#### DO THIS:
Pictures in the records should not be copied, but every other part must be repeated exactly.

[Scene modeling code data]
★ ★ ★ ★ ★
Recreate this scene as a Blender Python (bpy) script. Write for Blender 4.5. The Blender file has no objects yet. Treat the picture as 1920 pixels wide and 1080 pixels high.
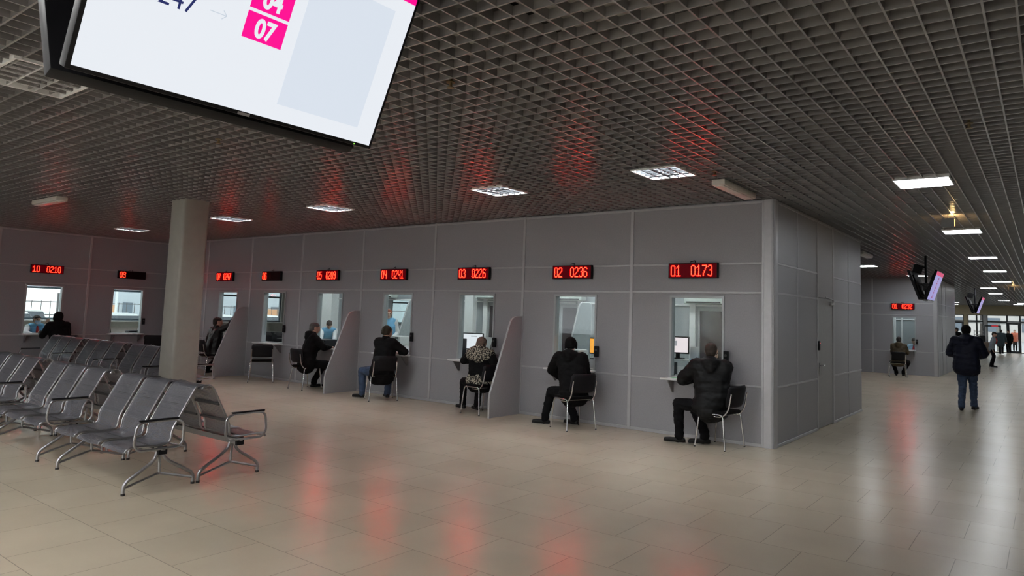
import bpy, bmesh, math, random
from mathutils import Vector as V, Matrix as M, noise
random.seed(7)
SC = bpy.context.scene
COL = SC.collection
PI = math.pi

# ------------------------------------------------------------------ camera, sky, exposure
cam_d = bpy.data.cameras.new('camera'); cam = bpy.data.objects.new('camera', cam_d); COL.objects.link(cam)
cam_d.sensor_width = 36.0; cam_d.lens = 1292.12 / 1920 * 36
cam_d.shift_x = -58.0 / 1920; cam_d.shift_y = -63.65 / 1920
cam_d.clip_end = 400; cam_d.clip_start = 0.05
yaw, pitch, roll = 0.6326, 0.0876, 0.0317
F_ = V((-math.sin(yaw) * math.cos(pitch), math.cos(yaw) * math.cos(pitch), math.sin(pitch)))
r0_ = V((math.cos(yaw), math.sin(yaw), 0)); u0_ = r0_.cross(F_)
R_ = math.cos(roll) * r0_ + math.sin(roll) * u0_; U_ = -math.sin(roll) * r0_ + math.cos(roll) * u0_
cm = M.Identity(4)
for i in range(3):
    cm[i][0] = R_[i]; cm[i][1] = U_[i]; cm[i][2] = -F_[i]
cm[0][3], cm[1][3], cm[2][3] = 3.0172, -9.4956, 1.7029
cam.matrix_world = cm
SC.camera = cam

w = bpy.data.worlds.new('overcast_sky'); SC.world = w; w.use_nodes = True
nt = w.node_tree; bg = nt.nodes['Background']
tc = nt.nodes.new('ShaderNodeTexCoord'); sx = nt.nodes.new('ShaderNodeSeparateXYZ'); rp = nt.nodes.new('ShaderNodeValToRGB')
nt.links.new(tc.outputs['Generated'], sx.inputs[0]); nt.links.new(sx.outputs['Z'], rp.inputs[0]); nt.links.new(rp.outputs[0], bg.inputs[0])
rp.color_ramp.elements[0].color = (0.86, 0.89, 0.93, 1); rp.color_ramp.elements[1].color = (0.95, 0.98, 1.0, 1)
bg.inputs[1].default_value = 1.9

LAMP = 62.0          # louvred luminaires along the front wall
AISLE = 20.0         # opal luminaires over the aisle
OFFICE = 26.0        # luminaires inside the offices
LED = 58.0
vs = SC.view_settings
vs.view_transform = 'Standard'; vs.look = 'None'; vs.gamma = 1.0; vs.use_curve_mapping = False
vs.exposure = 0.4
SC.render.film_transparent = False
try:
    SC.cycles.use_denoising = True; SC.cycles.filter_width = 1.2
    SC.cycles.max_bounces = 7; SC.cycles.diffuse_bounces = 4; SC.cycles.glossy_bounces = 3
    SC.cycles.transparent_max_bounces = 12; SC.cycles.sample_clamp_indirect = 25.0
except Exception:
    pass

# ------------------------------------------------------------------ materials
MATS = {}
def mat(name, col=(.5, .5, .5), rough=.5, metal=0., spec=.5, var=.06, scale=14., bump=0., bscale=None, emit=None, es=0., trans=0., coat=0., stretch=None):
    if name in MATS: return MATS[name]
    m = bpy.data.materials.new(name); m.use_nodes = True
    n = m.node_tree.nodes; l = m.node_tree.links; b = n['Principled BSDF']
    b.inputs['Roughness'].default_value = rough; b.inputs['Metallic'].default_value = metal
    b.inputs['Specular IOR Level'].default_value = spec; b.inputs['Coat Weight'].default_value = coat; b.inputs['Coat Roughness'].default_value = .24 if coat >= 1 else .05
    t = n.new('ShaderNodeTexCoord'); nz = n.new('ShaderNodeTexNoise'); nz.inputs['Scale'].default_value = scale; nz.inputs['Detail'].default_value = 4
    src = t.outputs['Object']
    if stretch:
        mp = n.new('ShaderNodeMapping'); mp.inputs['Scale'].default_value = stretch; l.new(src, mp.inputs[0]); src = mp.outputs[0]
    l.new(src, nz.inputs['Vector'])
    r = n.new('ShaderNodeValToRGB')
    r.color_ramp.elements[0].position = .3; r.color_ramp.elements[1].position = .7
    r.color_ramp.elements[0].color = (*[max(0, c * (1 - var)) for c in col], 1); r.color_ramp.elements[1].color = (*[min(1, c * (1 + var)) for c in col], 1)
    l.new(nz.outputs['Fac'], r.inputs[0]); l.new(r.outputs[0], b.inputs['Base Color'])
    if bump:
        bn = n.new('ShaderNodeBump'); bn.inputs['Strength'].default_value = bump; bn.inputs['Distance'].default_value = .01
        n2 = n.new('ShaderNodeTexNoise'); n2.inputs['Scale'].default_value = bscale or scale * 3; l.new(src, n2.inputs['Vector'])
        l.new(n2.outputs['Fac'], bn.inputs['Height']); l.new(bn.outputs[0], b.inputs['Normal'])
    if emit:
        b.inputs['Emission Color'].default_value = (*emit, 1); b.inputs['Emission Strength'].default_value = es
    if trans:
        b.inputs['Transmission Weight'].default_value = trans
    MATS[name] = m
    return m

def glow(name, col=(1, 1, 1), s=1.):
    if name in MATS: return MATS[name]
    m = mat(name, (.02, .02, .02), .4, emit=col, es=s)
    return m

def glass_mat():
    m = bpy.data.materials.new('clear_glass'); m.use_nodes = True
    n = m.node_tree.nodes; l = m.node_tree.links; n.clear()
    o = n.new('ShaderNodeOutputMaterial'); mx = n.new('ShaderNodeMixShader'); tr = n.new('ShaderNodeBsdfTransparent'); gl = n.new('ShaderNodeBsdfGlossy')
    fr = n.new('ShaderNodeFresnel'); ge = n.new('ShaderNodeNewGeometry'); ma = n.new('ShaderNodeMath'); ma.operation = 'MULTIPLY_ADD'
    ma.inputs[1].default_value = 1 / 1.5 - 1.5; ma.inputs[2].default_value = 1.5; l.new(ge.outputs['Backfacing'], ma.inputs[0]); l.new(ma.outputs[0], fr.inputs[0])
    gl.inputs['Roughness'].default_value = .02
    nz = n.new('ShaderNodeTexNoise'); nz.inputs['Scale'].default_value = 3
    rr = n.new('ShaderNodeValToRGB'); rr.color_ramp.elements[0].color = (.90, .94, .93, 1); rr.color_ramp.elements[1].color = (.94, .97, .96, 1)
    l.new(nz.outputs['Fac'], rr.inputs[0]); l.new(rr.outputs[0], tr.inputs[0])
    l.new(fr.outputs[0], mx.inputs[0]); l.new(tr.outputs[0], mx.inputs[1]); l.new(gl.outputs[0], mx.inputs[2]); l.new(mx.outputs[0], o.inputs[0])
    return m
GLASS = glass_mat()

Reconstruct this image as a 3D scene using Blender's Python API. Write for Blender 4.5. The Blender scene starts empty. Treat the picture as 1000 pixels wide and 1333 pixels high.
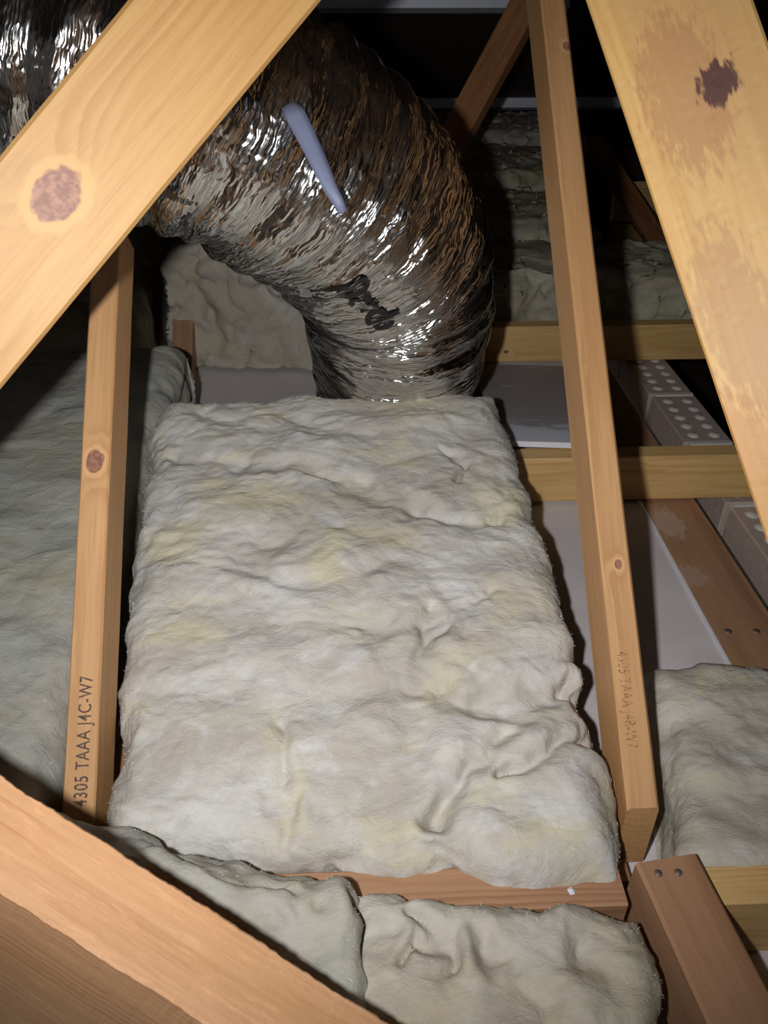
★ ★ ★ ★ ★
#### RESULT FOR THIS EXERCISE:
Recreate this scene as a Blender Python (bpy) script. Write for Blender 4.5. The Blender file has no objects yet. Treat the picture as 1920 pixels wide and 1080 pixels high.
import bpy, bmesh, math, random
from mathutils import Vector as V, Matrix as M, noise
random.seed(7)
SC = bpy.context.scene
COL = SC.collection
PI = math.pi

# ------------------------------------------------------------------ camera, sky, exposure
cam_d = bpy.data.cameras.new('camera'); cam = bpy.data.objects.new('camera', cam_d); COL.objects.link(cam)
cam_d.sensor_width = 36.0; cam_d.lens = 1292.12 / 1920 * 36
cam_d.shift_x = -58.0 / 1920; cam_d.shift_y = -63.65 / 1920
cam_d.clip_end = 400; cam_d.clip_start = 0.05
yaw, pitch, roll = 0.6326, 0.0876, 0.0317
F_ = V((-math.sin(yaw) * math.cos(pitch), math.cos(yaw) * math.cos(pitch), math.sin(pitch)))
r0_ = V((math.cos(yaw), math.sin(yaw), 0)); u0_ = r0_.cross(F_)
R_ = math.cos(roll) * r0_ + math.sin(roll) * u0_; U_ = -math.sin(roll) * r0_ + math.cos(roll) * u0_
cm = M.Identity(4)
for i in range(3):
    cm[i][0] = R_[i]; cm[i][1] = U_[i]; cm[i][2] = -F_[i]
cm[0][3], cm[1][3], cm[2][3] = 3.0172, -9.4956, 1.7029
cam.matrix_world = cm
SC.camera = cam

w = bpy.data.worlds.new('overcast_sky'); SC.world = w; w.use_nodes = True
nt = w.node_tree; bg = nt.nodes['Background']
tc = nt.nodes.new('ShaderNodeTexCoord'); sx = nt.nodes.new('ShaderNodeSeparateXYZ'); rp = nt.nodes.new('ShaderNodeValToRGB')
nt.links.new(tc.outputs['Generated'], sx.inputs[0]); nt.links.new(sx.outputs['Z'], rp.inputs[0]); nt.links.new(rp.outputs[0], bg.inputs[0])
rp.color_ramp.elements[0].color = (0.86, 0.89, 0.93, 1); rp.color_ramp.elements[1].color = (0.95, 0.98, 1.0, 1)
bg.inputs[1].default_value = 1.9

LAMP = 62.0          # louvred luminaires along the front wall
AISLE = 20.0         # opal luminaires over the aisle
OFFICE = 26.0        # luminaires inside the offices
LED = 58.0
vs = SC.view_settings
vs.view_transform = 'Standard'; vs.look = 'None'; vs.gamma = 1.0; vs.use_curve_mapping = False
vs.exposure = 0.4
SC.render.film_transparent = False
try:
    SC.cycles.use_denoising = True; SC.cycles.filter_width = 1.2
    SC.cycles.max_bounces = 7; SC.cycles.diffuse_bounces = 4; SC.cycles.glossy_bounces = 3
    SC.cycles.transparent_max_bounces = 12; SC.cycles.sample_clamp_indirect = 25.0
except Exception:
    pass

# ------------------------------------------------------------------ materials
MATS = {}
def mat(name, col=(.5, .5, .5), rough=.5, metal=0., spec=.5, var=.06, scale=14., bump=0., bscale=None, emit=None, es=0., trans=0., coat=0., stretch=None):
    if name in MATS: return MATS[name]
    m = bpy.data.materials.new(name); m.use_nodes = True
    n = m.node_tree.nodes; l = m.node_tree.links; b = n['Principled BSDF']
    b.inputs['Roughness'].default_value = rough; b.inputs['Metallic'].default_value = metal
    b.inputs['Specular IOR Level'].default_value = spec; b.inputs['Coat Weight'].default_value = coat; b.inputs['Coat Roughness'].default_value = .24 if coat >= 1 else .05
    t = n.new('ShaderNodeTexCoord'); nz = n.new('ShaderNodeTexNoise'); nz.inputs['Scale'].default_value = scale; nz.inputs['Detail'].default_value = 4
    src = t.outputs['Object']
    if stretch:
        mp = n.new('ShaderNodeMapping'); mp.inputs['Scale'].default_value = stretch; l.new(src, mp.inputs[0]); src = mp.outputs[0]
    l.new(src, nz.inputs['Vector'])
    r = n.new('ShaderNodeValToRGB')
    r.color_ramp.elements[0].position = .3; r.color_ramp.elements[1].position = .7
    r.color_ramp.elements[0].color = (*[max(0, c * (1 - var)) for c in col], 1); r.color_ramp.elements[1].color = (*[min(1, c * (1 + var)) for c in col], 1)
    l.new(nz.outputs['Fac'], r.inputs[0]); l.new(r.outputs[0], b.inputs['Base Color'])
    if bump:
        bn = n.new('ShaderNodeBump'); bn.inputs['Strength'].default_value = bump; bn.inputs['Distance'].default_value = .01
        n2 = n.new('ShaderNodeTexNoise'); n2.inputs['Scale'].default_value = bscale or scale * 3; l.new(src, n2.inputs['Vector'])
        l.new(n2.outputs['Fac'], bn.inputs['Height']); l.new(bn.outputs[0], b.inputs['Normal'])
    if emit:
        b.inputs['Emission Color'].default_value = (*emit, 1); b.inputs['Emission Strength'].default_value = es
    if trans:
        b.inputs['Transmission Weight'].default_value = trans
    MATS[name] = m
    return m

def glow(name, col=(1, 1, 1), s=1.):
    if name in MATS: return MATS[name]
    m = mat(name, (.02, .02, .02), .4, emit=col, es=s)
    return m

def glass_mat():
    m = bpy.data.materials.new('clear_glass'); m.use_nodes = True
    n = m.node_tree.nodes; l = m.node_tree.links; n.clear()
    o = n.new('ShaderNodeOutputMaterial'); mx = n.new('ShaderNodeMixShader'); tr = n.new('ShaderNodeBsdfTransparent'); gl = n.new('ShaderNodeBsdfGlossy')
    fr = n.new('ShaderNodeFresnel'); ge = n.new('ShaderNodeNewGeometry'); ma = n.new('ShaderNodeMath'); ma.operation = 'MULTIPLY_ADD'
    ma.inputs[1].default_value = 1 / 1.5 - 1.5; ma.inputs[2].default_value = 1.5; l.new(ge.outputs['Backfacing'], ma.inputs[0]); l.new(ma.outputs[0], fr.inputs[0])
    gl.inputs['Roughness'].default_value = .02
    nz = n.new('ShaderNodeTexNoise'); nz.inputs['Scale'].default_value = 3
    rr = n.new('ShaderNodeValToRGB'); rr.color_ramp.elements[0].color = (.90, .94, .93, 1); rr.color_ramp.elements[1].color = (.94, .97, .96, 1)
    l.new(nz.outputs['Fac'], rr.inputs[0]); l.new(rr.outputs[0], tr.inputs[0])
    l.new(fr.outputs[0], mx.inputs[0]); l.new(tr.outputs[0], mx.inputs[1]); l.new(gl.outputs[0], mx.inputs[2]); l.new(mx.outputs[0], o.inputs[0])
    return m
GLASS = glass_mat()

Reconstruct this image as a 3D scene using Blender's Python API. Write for Blender 4.5. The Blender scene starts empty. Treat the picture as 1000 pixels wide and 1333 pixels high.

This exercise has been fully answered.